- [Do this]
In the listing below, find every line containing "empty" and copy it out.

- [Input rows]

━━━━━━━━

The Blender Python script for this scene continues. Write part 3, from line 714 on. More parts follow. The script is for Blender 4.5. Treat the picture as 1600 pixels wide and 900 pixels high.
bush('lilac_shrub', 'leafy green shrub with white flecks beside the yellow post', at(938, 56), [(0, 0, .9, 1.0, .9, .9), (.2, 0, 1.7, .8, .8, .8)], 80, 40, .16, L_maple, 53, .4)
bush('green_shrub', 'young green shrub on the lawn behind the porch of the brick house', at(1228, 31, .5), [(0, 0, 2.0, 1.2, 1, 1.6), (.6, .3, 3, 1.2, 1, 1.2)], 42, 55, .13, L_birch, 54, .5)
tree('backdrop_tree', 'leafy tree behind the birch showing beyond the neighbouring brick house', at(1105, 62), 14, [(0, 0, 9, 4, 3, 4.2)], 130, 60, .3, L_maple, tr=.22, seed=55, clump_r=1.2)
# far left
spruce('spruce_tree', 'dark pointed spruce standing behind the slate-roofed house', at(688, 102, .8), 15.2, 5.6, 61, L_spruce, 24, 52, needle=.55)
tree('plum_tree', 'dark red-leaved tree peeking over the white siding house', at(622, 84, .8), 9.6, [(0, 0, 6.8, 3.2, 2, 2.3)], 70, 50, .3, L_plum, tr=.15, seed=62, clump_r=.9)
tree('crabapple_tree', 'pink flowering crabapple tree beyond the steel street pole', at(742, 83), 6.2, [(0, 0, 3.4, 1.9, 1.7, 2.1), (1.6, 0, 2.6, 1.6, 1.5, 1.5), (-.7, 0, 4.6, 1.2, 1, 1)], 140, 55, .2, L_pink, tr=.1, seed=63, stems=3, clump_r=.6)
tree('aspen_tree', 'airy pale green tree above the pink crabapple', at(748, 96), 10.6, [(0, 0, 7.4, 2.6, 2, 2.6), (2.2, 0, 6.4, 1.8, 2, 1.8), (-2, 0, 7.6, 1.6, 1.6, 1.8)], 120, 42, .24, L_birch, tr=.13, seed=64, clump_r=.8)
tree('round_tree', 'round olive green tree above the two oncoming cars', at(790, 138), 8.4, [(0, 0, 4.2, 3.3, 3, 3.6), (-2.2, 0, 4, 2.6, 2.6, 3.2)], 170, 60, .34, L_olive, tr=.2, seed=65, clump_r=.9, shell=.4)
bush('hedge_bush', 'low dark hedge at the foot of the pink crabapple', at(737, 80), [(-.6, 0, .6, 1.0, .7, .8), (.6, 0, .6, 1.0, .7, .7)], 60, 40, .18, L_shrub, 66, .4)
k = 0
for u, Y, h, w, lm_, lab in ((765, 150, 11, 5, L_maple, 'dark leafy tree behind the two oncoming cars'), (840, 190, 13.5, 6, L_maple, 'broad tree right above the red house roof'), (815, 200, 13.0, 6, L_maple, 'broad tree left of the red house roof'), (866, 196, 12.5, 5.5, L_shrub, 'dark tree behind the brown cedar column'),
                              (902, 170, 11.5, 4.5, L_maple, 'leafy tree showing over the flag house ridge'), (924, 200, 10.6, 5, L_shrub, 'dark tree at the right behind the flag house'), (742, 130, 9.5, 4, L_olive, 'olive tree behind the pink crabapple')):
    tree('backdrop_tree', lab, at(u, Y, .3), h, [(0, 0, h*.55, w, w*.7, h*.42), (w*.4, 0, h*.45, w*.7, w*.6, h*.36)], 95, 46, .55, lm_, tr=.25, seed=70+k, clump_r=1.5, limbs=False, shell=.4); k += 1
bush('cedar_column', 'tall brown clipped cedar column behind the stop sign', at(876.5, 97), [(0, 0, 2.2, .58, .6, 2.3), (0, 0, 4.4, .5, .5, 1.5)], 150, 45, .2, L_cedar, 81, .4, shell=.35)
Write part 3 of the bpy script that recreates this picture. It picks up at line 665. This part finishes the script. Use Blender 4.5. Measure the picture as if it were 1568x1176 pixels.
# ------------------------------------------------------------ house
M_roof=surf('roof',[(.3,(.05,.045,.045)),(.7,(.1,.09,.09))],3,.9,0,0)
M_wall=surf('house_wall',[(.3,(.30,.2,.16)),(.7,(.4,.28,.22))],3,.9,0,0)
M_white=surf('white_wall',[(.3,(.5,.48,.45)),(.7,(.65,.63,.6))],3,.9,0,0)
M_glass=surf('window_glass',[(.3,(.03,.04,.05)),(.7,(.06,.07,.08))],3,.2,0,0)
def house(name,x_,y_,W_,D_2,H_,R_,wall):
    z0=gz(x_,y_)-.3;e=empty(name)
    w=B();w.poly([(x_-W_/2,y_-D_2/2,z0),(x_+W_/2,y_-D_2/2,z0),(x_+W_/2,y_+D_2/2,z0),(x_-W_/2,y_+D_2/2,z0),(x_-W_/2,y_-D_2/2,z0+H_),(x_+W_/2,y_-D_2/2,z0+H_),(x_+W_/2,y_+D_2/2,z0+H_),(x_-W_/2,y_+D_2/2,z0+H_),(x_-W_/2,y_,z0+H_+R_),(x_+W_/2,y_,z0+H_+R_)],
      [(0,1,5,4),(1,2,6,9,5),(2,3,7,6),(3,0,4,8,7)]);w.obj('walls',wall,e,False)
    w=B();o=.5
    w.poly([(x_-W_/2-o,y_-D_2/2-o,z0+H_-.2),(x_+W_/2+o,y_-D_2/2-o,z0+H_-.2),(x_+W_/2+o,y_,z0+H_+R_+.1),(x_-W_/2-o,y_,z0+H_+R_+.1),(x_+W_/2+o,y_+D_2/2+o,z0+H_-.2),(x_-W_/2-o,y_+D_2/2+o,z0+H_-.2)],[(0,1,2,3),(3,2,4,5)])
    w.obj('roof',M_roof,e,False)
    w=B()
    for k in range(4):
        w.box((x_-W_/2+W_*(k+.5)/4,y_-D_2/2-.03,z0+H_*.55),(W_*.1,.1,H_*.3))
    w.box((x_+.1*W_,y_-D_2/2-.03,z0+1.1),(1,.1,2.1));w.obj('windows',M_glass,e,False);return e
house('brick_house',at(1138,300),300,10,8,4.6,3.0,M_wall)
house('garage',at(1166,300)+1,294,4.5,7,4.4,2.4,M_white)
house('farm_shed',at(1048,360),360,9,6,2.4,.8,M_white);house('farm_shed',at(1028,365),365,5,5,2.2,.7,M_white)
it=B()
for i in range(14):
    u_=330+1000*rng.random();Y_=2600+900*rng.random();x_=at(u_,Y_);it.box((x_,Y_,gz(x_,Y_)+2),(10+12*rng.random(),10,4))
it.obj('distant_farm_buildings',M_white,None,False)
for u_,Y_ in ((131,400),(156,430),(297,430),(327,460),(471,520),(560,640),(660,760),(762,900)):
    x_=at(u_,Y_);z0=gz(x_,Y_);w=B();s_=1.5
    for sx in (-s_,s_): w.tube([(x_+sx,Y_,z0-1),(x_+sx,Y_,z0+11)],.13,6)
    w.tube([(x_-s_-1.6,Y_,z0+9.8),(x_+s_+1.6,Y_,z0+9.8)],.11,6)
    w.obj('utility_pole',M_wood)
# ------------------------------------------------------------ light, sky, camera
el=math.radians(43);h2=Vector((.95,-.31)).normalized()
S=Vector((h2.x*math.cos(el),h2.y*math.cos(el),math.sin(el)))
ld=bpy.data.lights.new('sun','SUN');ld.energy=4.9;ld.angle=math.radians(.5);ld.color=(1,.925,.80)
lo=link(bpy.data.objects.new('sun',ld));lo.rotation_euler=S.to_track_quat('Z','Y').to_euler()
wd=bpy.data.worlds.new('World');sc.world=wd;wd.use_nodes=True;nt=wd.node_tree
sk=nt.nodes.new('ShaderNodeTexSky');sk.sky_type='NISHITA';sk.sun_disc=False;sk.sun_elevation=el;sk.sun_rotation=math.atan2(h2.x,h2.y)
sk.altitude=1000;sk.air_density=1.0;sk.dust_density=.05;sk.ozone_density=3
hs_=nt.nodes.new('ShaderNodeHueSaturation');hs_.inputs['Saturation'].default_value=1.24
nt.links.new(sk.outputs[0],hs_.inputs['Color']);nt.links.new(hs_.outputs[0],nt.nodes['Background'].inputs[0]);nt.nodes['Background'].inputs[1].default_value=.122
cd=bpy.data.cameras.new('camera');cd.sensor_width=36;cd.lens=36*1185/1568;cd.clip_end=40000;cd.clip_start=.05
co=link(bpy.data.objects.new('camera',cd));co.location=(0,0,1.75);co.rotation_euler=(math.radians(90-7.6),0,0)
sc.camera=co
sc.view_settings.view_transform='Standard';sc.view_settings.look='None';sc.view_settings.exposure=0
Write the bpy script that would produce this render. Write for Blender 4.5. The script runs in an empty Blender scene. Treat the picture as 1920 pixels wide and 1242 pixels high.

━━━━━━━━

- [Solution to this problem]
    z0=gz(x_,y_)-.3;e=empty(name)
Write the bpy script that would produce this render. Write for Blender 4.5. The script runs in an empty Blender scene. Treat the picture as 1920 pixels wide and 1242 pixels high.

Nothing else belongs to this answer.